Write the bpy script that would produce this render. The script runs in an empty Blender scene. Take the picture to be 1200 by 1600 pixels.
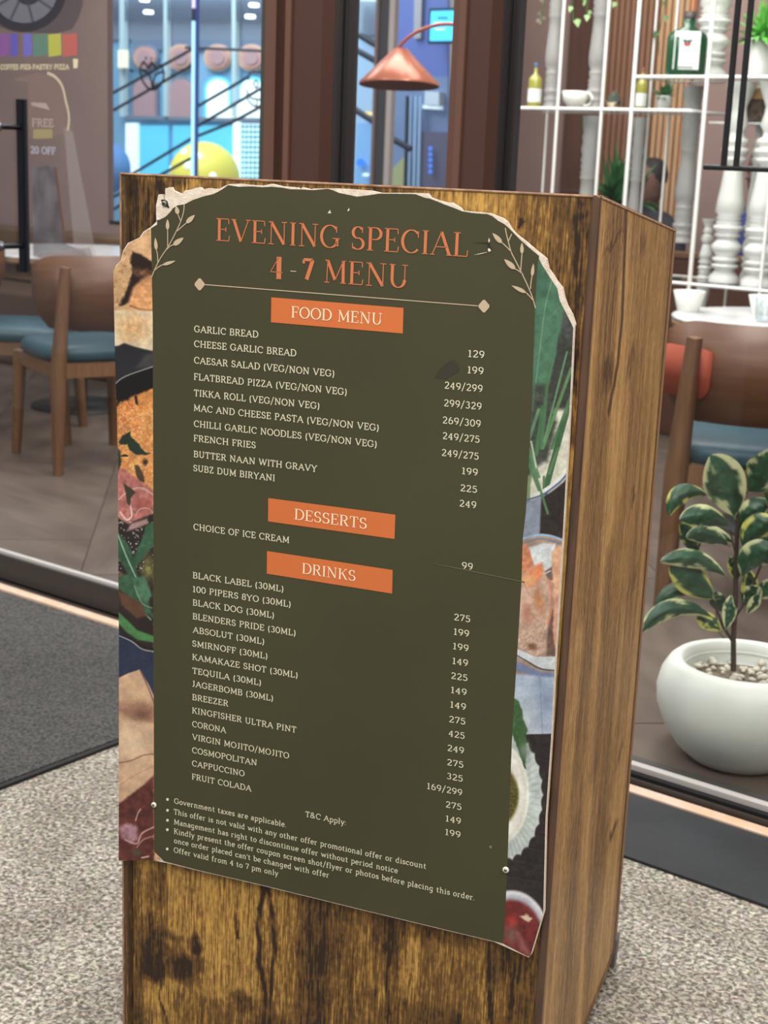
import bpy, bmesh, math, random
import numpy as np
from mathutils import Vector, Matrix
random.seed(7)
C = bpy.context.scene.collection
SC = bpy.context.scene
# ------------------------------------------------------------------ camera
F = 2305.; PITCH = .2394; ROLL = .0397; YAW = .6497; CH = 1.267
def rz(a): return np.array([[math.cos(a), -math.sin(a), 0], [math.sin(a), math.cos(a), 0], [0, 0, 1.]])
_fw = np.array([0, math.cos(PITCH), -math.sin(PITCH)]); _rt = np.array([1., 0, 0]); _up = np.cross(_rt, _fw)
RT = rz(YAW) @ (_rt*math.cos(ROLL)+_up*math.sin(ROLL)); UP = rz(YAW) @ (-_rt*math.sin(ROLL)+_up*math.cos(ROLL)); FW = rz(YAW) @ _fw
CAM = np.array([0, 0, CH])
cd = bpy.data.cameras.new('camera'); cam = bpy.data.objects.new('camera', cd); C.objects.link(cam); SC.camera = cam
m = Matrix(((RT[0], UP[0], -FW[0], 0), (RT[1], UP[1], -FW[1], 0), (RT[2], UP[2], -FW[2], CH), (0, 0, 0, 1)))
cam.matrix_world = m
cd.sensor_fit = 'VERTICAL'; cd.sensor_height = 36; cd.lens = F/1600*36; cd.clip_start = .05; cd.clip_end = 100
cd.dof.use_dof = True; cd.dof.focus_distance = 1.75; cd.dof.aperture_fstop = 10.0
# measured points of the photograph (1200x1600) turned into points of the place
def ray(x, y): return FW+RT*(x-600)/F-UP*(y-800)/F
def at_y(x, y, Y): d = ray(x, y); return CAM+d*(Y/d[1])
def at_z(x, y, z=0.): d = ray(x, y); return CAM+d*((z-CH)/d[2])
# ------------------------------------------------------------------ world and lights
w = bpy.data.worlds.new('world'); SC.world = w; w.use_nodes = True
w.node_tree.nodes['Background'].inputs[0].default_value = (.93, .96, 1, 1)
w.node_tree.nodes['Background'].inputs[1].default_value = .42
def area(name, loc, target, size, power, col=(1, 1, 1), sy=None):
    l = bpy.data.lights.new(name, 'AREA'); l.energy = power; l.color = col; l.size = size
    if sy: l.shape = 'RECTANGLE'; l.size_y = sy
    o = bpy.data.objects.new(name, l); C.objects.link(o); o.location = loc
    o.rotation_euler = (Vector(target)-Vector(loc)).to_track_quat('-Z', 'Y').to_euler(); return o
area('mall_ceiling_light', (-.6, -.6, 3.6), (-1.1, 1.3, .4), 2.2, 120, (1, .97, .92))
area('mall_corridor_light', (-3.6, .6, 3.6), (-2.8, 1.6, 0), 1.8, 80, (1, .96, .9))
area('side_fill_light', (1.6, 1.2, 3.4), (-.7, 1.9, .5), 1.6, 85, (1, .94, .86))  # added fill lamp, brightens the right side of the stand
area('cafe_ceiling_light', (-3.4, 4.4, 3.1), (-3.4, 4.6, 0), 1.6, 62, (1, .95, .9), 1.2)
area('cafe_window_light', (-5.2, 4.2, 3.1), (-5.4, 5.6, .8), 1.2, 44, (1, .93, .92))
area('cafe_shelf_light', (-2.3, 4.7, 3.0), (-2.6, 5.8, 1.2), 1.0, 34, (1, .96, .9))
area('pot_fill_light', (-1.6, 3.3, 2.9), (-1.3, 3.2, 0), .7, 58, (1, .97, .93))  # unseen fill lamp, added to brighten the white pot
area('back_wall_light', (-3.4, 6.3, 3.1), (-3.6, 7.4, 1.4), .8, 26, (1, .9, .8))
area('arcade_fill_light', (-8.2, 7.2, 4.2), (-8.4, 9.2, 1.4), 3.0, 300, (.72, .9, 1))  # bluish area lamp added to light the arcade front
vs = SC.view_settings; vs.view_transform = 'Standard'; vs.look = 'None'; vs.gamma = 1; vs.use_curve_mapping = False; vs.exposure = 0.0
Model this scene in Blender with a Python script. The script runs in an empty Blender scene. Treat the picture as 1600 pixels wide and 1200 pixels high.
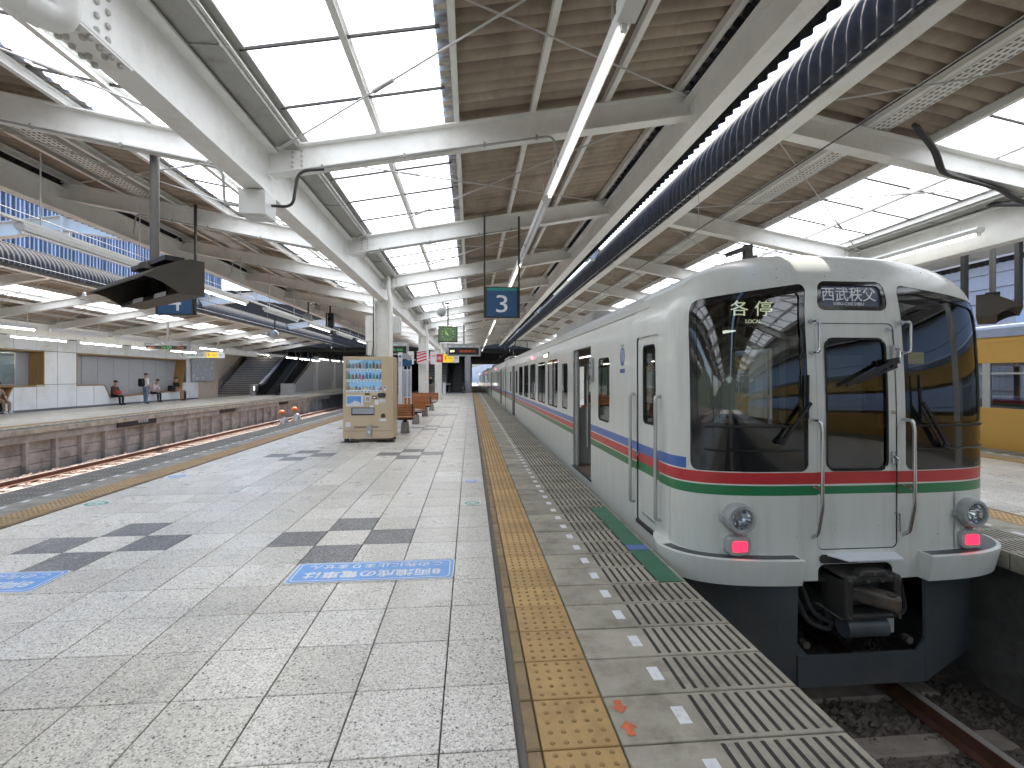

---------------

▶ _OBJECTIVE_
Without including any pictures, please restate all the records exactly.

▶ _FINAL RESULT_
Write the bpy script that would produce this render. The script runs in an empty Blender scene. Take the picture to be 1200 by 1600 pixels.
import bpy, bmesh, math, random
import numpy as np
from mathutils import Vector, Matrix
random.seed(7)
C = bpy.context.scene.collection
SC = bpy.context.scene
# ------------------------------------------------------------------ camera
F = 2305.; PITCH = .2394; ROLL = .0397; YAW = .6497; CH = 1.267
def rz(a): return np.array([[math.cos(a), -math.sin(a), 0], [math.sin(a), math.cos(a), 0], [0, 0, 1.]])
_fw = np.array([0, math.cos(PITCH), -math.sin(PITCH)]); _rt = np.array([1., 0, 0]); _up = np.cross(_rt, _fw)
RT = rz(YAW) @ (_rt*math.cos(ROLL)+_up*math.sin(ROLL)); UP = rz(YAW) @ (-_rt*math.sin(ROLL)+_up*math.cos(ROLL)); FW = rz(YAW) @ _fw
CAM = np.array([0, 0, CH])
cd = bpy.data.cameras.new('camera'); cam = bpy.data.objects.new('camera', cd); C.objects.link(cam); SC.camera = cam
m = Matrix(((RT[0], UP[0], -FW[0], 0), (RT[1], UP[1], -FW[1], 0), (RT[2], UP[2], -FW[2], CH), (0, 0, 0, 1)))
cam.matrix_world = m
cd.sensor_fit = 'VERTICAL'; cd.sensor_height = 36; cd.lens = F/1600*36; cd.clip_start = .05; cd.clip_end = 100
cd.dof.use_dof = True; cd.dof.focus_distance = 1.75; cd.dof.aperture_fstop = 10.0
# measured points of the photograph (1200x1600) turned into points of the place
def ray(x, y): return FW+RT*(x-600)/F-UP*(y-800)/F
def at_y(x, y, Y): d = ray(x, y); return CAM+d*(Y/d[1])
def at_z(x, y, z=0.): d = ray(x, y); return CAM+d*((z-CH)/d[2])
# ------------------------------------------------------------------ world and lights
w = bpy.data.worlds.new('world'); SC.world = w; w.use_nodes = True
w.node_tree.nodes['Background'].inputs[0].default_value = (.93, .96, 1, 1)
w.node_tree.nodes['Background'].inputs[1].default_value = .42
def area(name, loc, target, size, power, col=(1, 1, 1), sy=None):
    l = bpy.data.lights.new(name, 'AREA'); l.energy = power; l.color = col; l.size = size
    if sy: l.shape = 'RECTANGLE'; l.size_y = sy
    o = bpy.data.objects.new(name, l); C.objects.link(o); o.location = loc
    o.rotation_euler = (Vector(target)-Vector(loc)).to_track_quat('-Z', 'Y').to_euler(); return o
area('mall_ceiling_light', (-.6, -.6, 3.6), (-1.1, 1.3, .4), 2.2, 120, (1, .97, .92))
area('mall_corridor_light', (-3.6, .6, 3.6), (-2.8, 1.6, 0), 1.8, 80, (1, .96, .9))
area('side_fill_light', (1.6, 1.2, 3.4), (-.7, 1.9, .5), 1.6, 85, (1, .94, .86))  # added fill lamp, brightens the right side of the stand
area('cafe_ceiling_light', (-3.4, 4.4, 3.1), (-3.4, 4.6, 0), 1.6, 62, (1, .95, .9), 1.2)
area('cafe_window_light', (-5.2, 4.2, 3.1), (-5.4, 5.6, .8), 1.2, 44, (1, .93, .92))
area('cafe_shelf_light', (-2.3, 4.7, 3.0), (-2.6, 5.8, 1.2), 1.0, 34, (1, .96, .9))
area('pot_fill_light', (-1.6, 3.3, 2.9), (-1.3, 3.2, 0), .7, 58, (1, .97, .93))  # unseen fill lamp, added to brighten the white pot
area('back_wall_light', (-3.4, 6.3, 3.1), (-3.6, 7.4, 1.4), .8, 26, (1, .9, .8))
area('arcade_fill_light', (-8.2, 7.2, 4.2), (-8.4, 9.2, 1.4), 3.0, 300, (.72, .9, 1))  # bluish area lamp added to light the arcade front
vs = SC.view_settings; vs.view_transform = 'Standard'; vs.look = 'None'; vs.gamma = 1; vs.use_curve_mapping = False; vs.exposure = 0.0
Model this scene in Blender with a Python script. The script runs in an empty Blender scene. Treat the picture as 1600 pixels wide and 1200 pixels high.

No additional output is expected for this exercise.